** START Raw data **

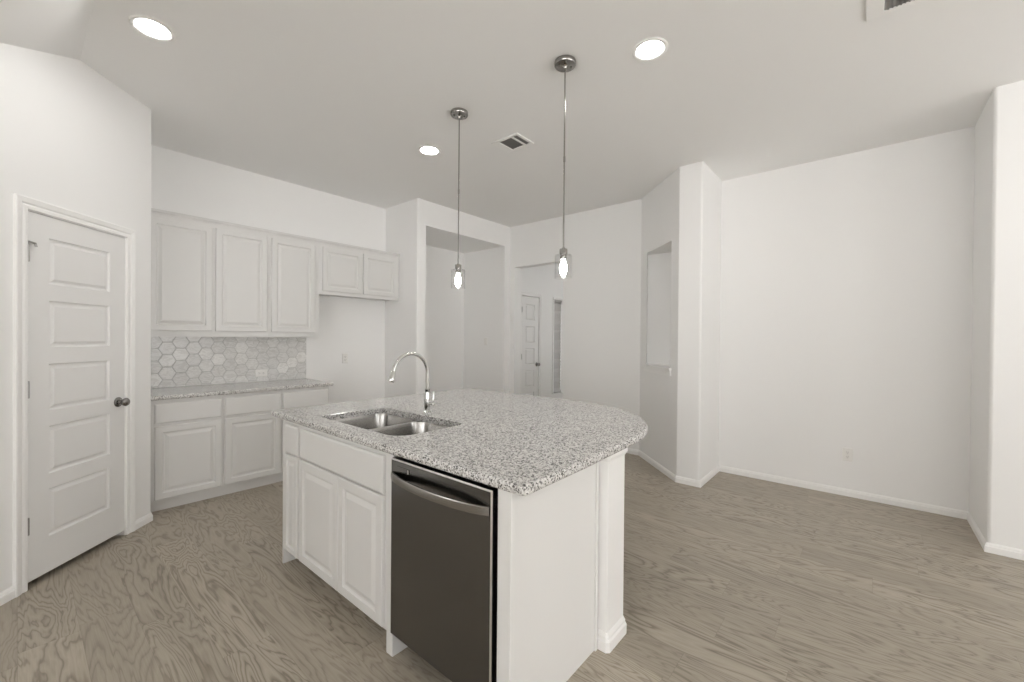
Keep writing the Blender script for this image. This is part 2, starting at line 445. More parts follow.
# the hall seen through the far opening
HD0, HD1, HDH = 5.227, 5.700, 2.072
HW0, HW1, HWZ0, HWZ1 = 6.135, 6.44, 0.40, 2.075
bm = bmesh.new()
slab(bm, (FARX + 0.14, HALLY), (HX, HALLY), 0.14, TOP, [(HD0 - FARX - 0.14, HD1 - FARX - 0.14, 0, HDH), (HW0 - FARX - 0.14, HW1 - FARX - 0.14, HWZ0, HWZ1)])
slab(bm, (HX + 0.12, 1.9), (HX + 0.12, HALLY + 0.14), 0.12, TOP, [(0.7, 1.5, 0.9, 2.15)])  # unseen end wall, its opening added to let daylight into the hall
box(bm, FARX + 0.14, HX, 1.9, 2.02, 0, TOP)
box(bm, HD0 - 0.1, HD1 + 0.1, HALLY + 0.14, HALLY + 0.20, 0, 2.3)  # unseen backing added behind the hall door to stop a light leak
struct('wall_hall', bm, M_WALL)

# ------------------------------------------------------------------ baseboards
BB = [(0, 0), (0.013, 0), (0.013, 0.040), (0.009, 0.045), (0.009, 0.051), (0.004, 0.060), (0.0, 0.062)]
fxy = lambda x, y, h: (x, y, h)
def base(name, path, side):
    bm = bmesh.new(); sweep(bm, path, BB, fxy, side); struct(name, bm, M_TRIM)
CW = 0.064                        # casing width
base('baseboard_pantry', [on45(DS1 + CW), (PCX, PCY), (PCX, 4.20)], -1)
base('baseboard_pantry_left', [(LX, PCY - 0.81), on45(0), on45(DS0 - CW)], -1)
base('baseboard_kitchen', [(2.062, KY), (FX, KY), (FX, NY), (NX0, NY), (NX0, NBACK), (NX1, NBACK), (NX1, NY), (FARX, NY), (FARX, 4.03)], -1)
base('baseboard_right', [(FARX, 3.168), (FARX, ANGY), (COLX, COLY1), (COLX, COLY0), (RX, COLY0), (RX, PIERY), (PIERX, PIERY), (PIERX, BY)], -1)
base('baseboard_hall', [(FARX + 0.14, HALLY), (HD0 - CW, HALLY)], -1)
base('baseboard_hall_far', [(HD1 + CW, HALLY), (HX, HALLY)], -1)

# ------------------------------------------------------------------ door casings, sill
CAS = [(0.0, 0.0), (0.0, 0.010), (0.006, 0.012), (0.018, 0.012), (0.026, 0.008), (0.034, 0.013), (0.058, 0.018), (0.064, 0.016), (0.064, 0.0)]
bm = bmesh.new()
f45 = lambda s, z, h: (*on45(s, h), z)
sweep(bm, [(DS0, 0), (DS0, DH), (DS1, DH), (DS1, 0)], CAS, f45, 1)
J = 0.012                        # jamb lining and the stop behind the door
def jamb(a0, a1, b1, d0, d1):
    for q0, q1, z0, z1 in ((a0 - J, a0, 0, b1 + J), (a1, a1 + J, 0, b1 + J), (a0, a1, b1, b1 + J)):
        p = [on45(q0, d0), on45(q1, d0), on45(q1, d1), on45(q0, d1)]
        prism(bm, p, z0, z1)
jamb(DS0 + 0.004, DS1 - 0.004, DH - 0.004, 0.0, -0.12)
struct('trim_1', bm, M_TRIM)
bm = bmesh.new()
sweep(bm, [(HD0, 0), (HD0, HDH), (HD1, HDH), (HD1, 0)], CAS, lambda s, z, h: (s, HALLY - h, z), 1)
struct('trim_2', bm, M_TRIM)
bm = bmesh.new()
sweep(bm, [(HW0, HWZ0), (HW0, HWZ1), (HW1, HWZ1), (HW1, HWZ0)], [(o_ * 0.55, h_) for o_, h_ in CAS], lambda s, z, h: (s, HALLY - h, z), 1)
struct('trim_4', bm, M_TRIM)
bm = bmesh.new()                 # niche sill and apron, on the angled wall
dA = (Vector(B) - Vector(A)).normalized(); nA = Vector((-0.7071, 0.7071))
def ang(u, off, z=None): p = Vector(A) + dA * u + nA * off; return (p.x, p.y)
LN = (Vector(B) - Vector(A)).length
prism(bm, [ang(-0.045, 0.0), ang(-0.045, 0.028), ang(LN + 0.03, 0.028), ang(LN + 0.03, 0.0)], NZ0 - 0.018, NZ0 + 0.004)
prism(bm, [ang(0.002, 0.0), ang(LN - 0.002, 0.0), (C_[0] - 0.05, C_[1] + 0.002), (D_[0] - 0.002, D_[1] - 0.01)], NZ0, NZ0 + 0.004)
prism(bm, [ang(-0.035, 0.0), ang(-0.035, 0.014), ang(LN + 0.02, 0.014), ang(LN + 0.02, 0.0)], NZ0 - 0.075, NZ0 - 0.018)
struct('trim_3', bm, M_TRIM)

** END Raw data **

The problem => Omit any images, then output the listing exactly.

Expected output =>
Keep writing the Blender script for this image. This is part 2, starting at line 445. More parts follow.
# the hall seen through the far opening
HD0, HD1, HDH = 5.227, 5.700, 2.072
HW0, HW1, HWZ0, HWZ1 = 6.135, 6.44, 0.40, 2.075
bm = bmesh.new()
slab(bm, (FARX + 0.14, HALLY), (HX, HALLY), 0.14, TOP, [(HD0 - FARX - 0.14, HD1 - FARX - 0.14, 0, HDH), (HW0 - FARX - 0.14, HW1 - FARX - 0.14, HWZ0, HWZ1)])
slab(bm, (HX + 0.12, 1.9), (HX + 0.12, HALLY + 0.14), 0.12, TOP, [(0.7, 1.5, 0.9, 2.15)])  # unseen end wall, its opening added to let daylight into the hall
box(bm, FARX + 0.14, HX, 1.9, 2.02, 0, TOP)
box(bm, HD0 - 0.1, HD1 + 0.1, HALLY + 0.14, HALLY + 0.20, 0, 2.3)  # unseen backing added behind the hall door to stop a light leak
struct('wall_hall', bm, M_WALL)

# ------------------------------------------------------------------ baseboards
BB = [(0, 0), (0.013, 0), (0.013, 0.040), (0.009, 0.045), (0.009, 0.051), (0.004, 0.060), (0.0, 0.062)]
fxy = lambda x, y, h: (x, y, h)
def base(name, path, side):
    bm = bmesh.new(); sweep(bm, path, BB, fxy, side); struct(name, bm, M_TRIM)
CW = 0.064                        # casing width
base('baseboard_pantry', [on45(DS1 + CW), (PCX, PCY), (PCX, 4.20)], -1)
base('baseboard_pantry_left', [(LX, PCY - 0.81), on45(0), on45(DS0 - CW)], -1)
base('baseboard_kitchen', [(2.062, KY), (FX, KY), (FX, NY), (NX0, NY), (NX0, NBACK), (NX1, NBACK), (NX1, NY), (FARX, NY), (FARX, 4.03)], -1)
base('baseboard_right', [(FARX, 3.168), (FARX, ANGY), (COLX, COLY1), (COLX, COLY0), (RX, COLY0), (RX, PIERY), (PIERX, PIERY), (PIERX, BY)], -1)
base('baseboard_hall', [(FARX + 0.14, HALLY), (HD0 - CW, HALLY)], -1)
base('baseboard_hall_far', [(HD1 + CW, HALLY), (HX, HALLY)], -1)

# ------------------------------------------------------------------ door casings, sill
CAS = [(0.0, 0.0), (0.0, 0.010), (0.006, 0.012), (0.018, 0.012), (0.026, 0.008), (0.034, 0.013), (0.058, 0.018), (0.064, 0.016), (0.064, 0.0)]
bm = bmesh.new()
f45 = lambda s, z, h: (*on45(s, h), z)
sweep(bm, [(DS0, 0), (DS0, DH), (DS1, DH), (DS1, 0)], CAS, f45, 1)
J = 0.012                        # jamb lining and the stop behind the door
def jamb(a0, a1, b1, d0, d1):
    for q0, q1, z0, z1 in ((a0 - J, a0, 0, b1 + J), (a1, a1 + J, 0, b1 + J), (a0, a1, b1, b1 + J)):
        p = [on45(q0, d0), on45(q1, d0), on45(q1, d1), on45(q0, d1)]
        prism(bm, p, z0, z1)
jamb(DS0 + 0.004, DS1 - 0.004, DH - 0.004, 0.0, -0.12)
struct('trim_1', bm, M_TRIM)
bm = bmesh.new()
sweep(bm, [(HD0, 0), (HD0, HDH), (HD1, HDH), (HD1, 0)], CAS, lambda s, z, h: (s, HALLY - h, z), 1)
struct('trim_2', bm, M_TRIM)
bm = bmesh.new()
sweep(bm, [(HW0, HWZ0), (HW0, HWZ1), (HW1, HWZ1), (HW1, HWZ0)], [(o_ * 0.55, h_) for o_, h_ in CAS], lambda s, z, h: (s, HALLY - h, z), 1)
struct('trim_4', bm, M_TRIM)
bm = bmesh.new()                 # niche sill and apron, on the angled wall
dA = (Vector(B) - Vector(A)).normalized(); nA = Vector((-0.7071, 0.7071))
def ang(u, off, z=None): p = Vector(A) + dA * u + nA * off; return (p.x, p.y)
LN = (Vector(B) - Vector(A)).length
prism(bm, [ang(-0.045, 0.0), ang(-0.045, 0.028), ang(LN + 0.03, 0.028), ang(LN + 0.03, 0.0)], NZ0 - 0.018, NZ0 + 0.004)
prism(bm, [ang(0.002, 0.0), ang(LN - 0.002, 0.0), (C_[0] - 0.05, C_[1] + 0.002), (D_[0] - 0.002, D_[1] - 0.01)], NZ0, NZ0 + 0.004)
prism(bm, [ang(-0.035, 0.0), ang(-0.035, 0.014), ang(LN + 0.02, 0.014), ang(LN + 0.02, 0.0)], NZ0 - 0.075, NZ0 - 0.018)
struct('trim_3', bm, M_TRIM)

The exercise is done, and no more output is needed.